Table 6 and Table 7 illustrate the progression from a basic U-Net architecture to adding each module separately (MsS Transformer and FEM). The results demonstrated that the addition of each module enhances the performance of the model, emphasizing the significance of all module for the performance of the model.

We conducted additional ablation experiments to compare variants with different deepest resolutions, while keeping all other components identical. The results are presented in

Table 8. Ablation study on the deepest feature resolution evaluated on the DPDD test set.
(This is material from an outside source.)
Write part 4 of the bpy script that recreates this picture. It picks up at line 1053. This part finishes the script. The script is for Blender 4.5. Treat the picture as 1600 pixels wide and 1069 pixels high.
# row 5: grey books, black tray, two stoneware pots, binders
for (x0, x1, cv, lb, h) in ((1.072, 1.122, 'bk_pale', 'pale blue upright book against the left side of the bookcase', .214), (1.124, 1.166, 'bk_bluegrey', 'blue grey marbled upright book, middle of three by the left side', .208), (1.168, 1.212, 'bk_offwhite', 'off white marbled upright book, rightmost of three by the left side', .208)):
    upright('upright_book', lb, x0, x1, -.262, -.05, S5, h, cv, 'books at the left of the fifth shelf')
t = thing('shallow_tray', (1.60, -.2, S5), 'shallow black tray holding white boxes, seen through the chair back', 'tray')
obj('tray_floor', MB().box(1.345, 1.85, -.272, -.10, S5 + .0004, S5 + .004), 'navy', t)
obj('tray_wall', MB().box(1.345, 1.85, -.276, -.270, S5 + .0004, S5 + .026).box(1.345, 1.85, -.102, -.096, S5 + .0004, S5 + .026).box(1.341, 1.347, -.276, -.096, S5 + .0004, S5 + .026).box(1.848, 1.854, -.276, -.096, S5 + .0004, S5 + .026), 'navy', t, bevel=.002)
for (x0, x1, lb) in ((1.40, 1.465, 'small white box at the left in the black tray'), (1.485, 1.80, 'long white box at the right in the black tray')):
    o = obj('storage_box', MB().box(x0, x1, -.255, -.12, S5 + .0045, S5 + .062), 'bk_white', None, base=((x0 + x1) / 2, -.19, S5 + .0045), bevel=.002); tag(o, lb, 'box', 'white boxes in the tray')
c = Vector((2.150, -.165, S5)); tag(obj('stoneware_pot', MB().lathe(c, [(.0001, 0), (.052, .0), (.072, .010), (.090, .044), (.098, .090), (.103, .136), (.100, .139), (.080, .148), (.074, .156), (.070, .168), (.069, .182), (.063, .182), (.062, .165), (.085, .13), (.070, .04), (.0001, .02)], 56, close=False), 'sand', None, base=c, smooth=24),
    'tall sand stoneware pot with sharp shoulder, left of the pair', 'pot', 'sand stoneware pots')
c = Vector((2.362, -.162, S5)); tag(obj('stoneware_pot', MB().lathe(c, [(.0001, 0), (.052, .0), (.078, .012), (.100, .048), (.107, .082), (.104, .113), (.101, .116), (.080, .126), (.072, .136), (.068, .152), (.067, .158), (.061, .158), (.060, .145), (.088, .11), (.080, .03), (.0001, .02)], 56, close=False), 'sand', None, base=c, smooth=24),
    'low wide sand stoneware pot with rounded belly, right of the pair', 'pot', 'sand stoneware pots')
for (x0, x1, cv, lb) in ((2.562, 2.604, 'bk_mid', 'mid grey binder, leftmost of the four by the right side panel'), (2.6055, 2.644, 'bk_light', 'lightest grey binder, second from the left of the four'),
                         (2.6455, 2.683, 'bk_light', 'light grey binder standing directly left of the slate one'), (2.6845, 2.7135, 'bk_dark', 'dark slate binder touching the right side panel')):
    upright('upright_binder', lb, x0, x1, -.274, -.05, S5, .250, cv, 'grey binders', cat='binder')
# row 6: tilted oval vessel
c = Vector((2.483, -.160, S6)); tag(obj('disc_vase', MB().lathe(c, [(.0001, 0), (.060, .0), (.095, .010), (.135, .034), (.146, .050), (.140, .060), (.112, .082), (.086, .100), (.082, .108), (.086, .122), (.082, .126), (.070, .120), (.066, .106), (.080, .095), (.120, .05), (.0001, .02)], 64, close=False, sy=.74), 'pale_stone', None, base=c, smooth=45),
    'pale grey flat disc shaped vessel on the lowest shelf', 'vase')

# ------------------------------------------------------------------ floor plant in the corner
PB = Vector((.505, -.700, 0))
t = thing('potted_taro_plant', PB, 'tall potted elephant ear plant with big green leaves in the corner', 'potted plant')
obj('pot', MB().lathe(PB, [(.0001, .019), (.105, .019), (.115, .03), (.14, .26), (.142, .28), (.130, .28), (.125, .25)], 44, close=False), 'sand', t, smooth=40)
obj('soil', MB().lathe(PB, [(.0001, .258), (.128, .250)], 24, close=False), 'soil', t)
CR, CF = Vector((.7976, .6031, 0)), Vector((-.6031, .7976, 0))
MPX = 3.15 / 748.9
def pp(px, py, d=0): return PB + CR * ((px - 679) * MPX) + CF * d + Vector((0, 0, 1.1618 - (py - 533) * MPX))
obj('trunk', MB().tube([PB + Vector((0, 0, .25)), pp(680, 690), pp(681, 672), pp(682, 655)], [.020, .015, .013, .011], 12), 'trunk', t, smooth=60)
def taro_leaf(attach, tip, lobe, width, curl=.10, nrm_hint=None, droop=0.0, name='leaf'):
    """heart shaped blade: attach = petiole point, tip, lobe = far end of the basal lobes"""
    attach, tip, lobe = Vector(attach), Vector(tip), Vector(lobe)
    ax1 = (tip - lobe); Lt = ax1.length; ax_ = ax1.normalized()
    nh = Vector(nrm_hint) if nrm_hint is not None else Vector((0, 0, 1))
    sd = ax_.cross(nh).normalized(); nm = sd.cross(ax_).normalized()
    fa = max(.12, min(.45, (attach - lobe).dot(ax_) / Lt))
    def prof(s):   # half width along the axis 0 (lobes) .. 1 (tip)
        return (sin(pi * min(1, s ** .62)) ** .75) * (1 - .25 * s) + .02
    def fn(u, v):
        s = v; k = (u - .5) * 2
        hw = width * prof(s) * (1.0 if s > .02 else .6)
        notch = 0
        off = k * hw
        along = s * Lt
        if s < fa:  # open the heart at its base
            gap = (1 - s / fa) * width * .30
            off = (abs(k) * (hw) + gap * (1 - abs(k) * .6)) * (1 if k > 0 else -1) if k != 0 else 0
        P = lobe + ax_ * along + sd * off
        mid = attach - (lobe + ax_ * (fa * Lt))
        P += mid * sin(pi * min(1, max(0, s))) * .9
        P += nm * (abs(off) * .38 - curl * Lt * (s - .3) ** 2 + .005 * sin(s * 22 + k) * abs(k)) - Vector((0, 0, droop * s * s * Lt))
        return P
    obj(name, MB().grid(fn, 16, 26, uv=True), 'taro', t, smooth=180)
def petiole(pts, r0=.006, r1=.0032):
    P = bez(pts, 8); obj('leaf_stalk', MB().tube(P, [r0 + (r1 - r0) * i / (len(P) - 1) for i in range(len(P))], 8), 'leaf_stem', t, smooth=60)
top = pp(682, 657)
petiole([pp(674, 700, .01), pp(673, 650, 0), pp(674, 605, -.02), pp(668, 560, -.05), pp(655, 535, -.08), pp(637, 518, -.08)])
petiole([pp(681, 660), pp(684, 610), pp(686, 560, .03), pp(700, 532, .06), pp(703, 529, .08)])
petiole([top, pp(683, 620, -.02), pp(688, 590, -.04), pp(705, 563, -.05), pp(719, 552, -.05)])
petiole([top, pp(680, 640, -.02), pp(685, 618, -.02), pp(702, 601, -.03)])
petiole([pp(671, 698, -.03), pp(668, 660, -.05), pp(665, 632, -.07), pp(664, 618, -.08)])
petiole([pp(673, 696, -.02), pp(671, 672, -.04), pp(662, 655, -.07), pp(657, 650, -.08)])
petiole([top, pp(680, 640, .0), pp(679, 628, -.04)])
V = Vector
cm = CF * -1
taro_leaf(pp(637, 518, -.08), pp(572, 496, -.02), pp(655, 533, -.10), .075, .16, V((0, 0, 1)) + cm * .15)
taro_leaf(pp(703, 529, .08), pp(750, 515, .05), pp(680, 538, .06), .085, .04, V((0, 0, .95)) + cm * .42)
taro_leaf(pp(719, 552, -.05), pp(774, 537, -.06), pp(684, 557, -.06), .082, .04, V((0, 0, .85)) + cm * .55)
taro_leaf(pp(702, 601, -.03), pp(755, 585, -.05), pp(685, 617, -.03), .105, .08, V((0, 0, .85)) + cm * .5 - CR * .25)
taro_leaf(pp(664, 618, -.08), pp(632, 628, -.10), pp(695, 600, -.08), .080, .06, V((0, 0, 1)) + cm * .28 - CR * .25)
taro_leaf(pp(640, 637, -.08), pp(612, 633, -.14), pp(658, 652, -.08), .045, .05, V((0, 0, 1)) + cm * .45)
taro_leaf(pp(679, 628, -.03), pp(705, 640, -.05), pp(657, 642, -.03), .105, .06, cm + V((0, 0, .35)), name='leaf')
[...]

Deepest Resolution	PSNR↑	SSIM↑	LPIPS↓
H/8 × W/8 × 8C	26.7132	0.8380	0.1520
H/16 × W/16 × 16C	26.9816	0.8461	0.1375
H/32 × W/32 × 32C	26.8901	0.8420	0.1440

.

The results show that H/16 × W/16 × 16C achieves the best performance across all metrics. The choice of H/16 × W/16 × 16C as the deepest resolution balances receptive field expansion with spatial detail preservation. While deeper representations (H/32 × W/32 × 32C) offer larger receptive fields, they risk losing fine spatial details critical for DOF extension, particularly at object boundaries and textured regions.

To further validate the design choice of module ordering, we conducted ablation experiments comparing two variants on the DPDD test set: (1) our proposed order with FEM followed by MsS (FEM → MsS), and (2) the reversed order with MsS followed by FEM (MsS → FEM). Both variants were trained with identical settings to ensure fair comparison. The results are presented in

Table 9. Ablation study on module ordering evaluated on the DPDD test set.

Deepest Resolution	PSNR↑	SSIM↑	LPIPS↓
MsS → FEM	26.7824	0.8430	0.1587
FEM → MsS (Ours)	26.9816	0.8461	0.1375

.

The experimental results demonstrate that placing FEM before MsS achieves better performance across all metrics. This confirms that enriching features with multi-scale contextual information before self-attention is beneficial for DOF-E tasks, as it provides stronger structural cues for the subsequent attention mechanism.

4.6. Sensitivity Analysis and Robustness

To evaluate the robustness of the SDENet, we conducted a sensitivity analysis on key hyperparameters. Regarding the window size in the DS-MSA module, we observed that a 7 × 7 window provides the best trade-off; smaller windows limit the receptive field, while larger ones increase computational cost without significant gain. For attention heads, a multi-head configuration (e.g., 4 or 8 heads) was found to be more stable than a single-head setup as it allows the model to attend to different feature subspaces simultaneously. In terms of loss weighting, the combination of MS-SSIM and L1 loss ensures both structural consistency and pixel-level accuracy; varying the weight of MS-SSIM within a reasonable range (0.6 to 0.9) showed minimal impact on the final PSNR, demonstrating the stability of our loss formulation. These results indicate that our method is robust to parameter variations and generalizes well across different imaging scenarios.

5. Conclusions

This paper proposes a single-image depth-of-field extension (DOF-E) network, which enables the restoration of out-of-focus blur induced by factors such as imaging device imperfections. Leveraging the Multi-scale Self-attention (MsS) Transformer and Feature Enhancement Module (FEM), the network optimizes feature fusion across all scales—thereby expanding the depth-of-field freedom for single images, including microscopic imagery. The algorithm specifically addresses two critical limitations in existing approaches: the prohibitive cost and design complexity of hardware-based single-image DOF-E solutions, and the inherent challenges of data acquisition and registration fusion in multi-image fusion frameworks. Extensive experimental validations demonstrate that this method outperforms state-of-the-art deblurring and defocus deblurring algorithms, delivering superior robustness and DOF-E performance across both public datasets and realistic scenarios.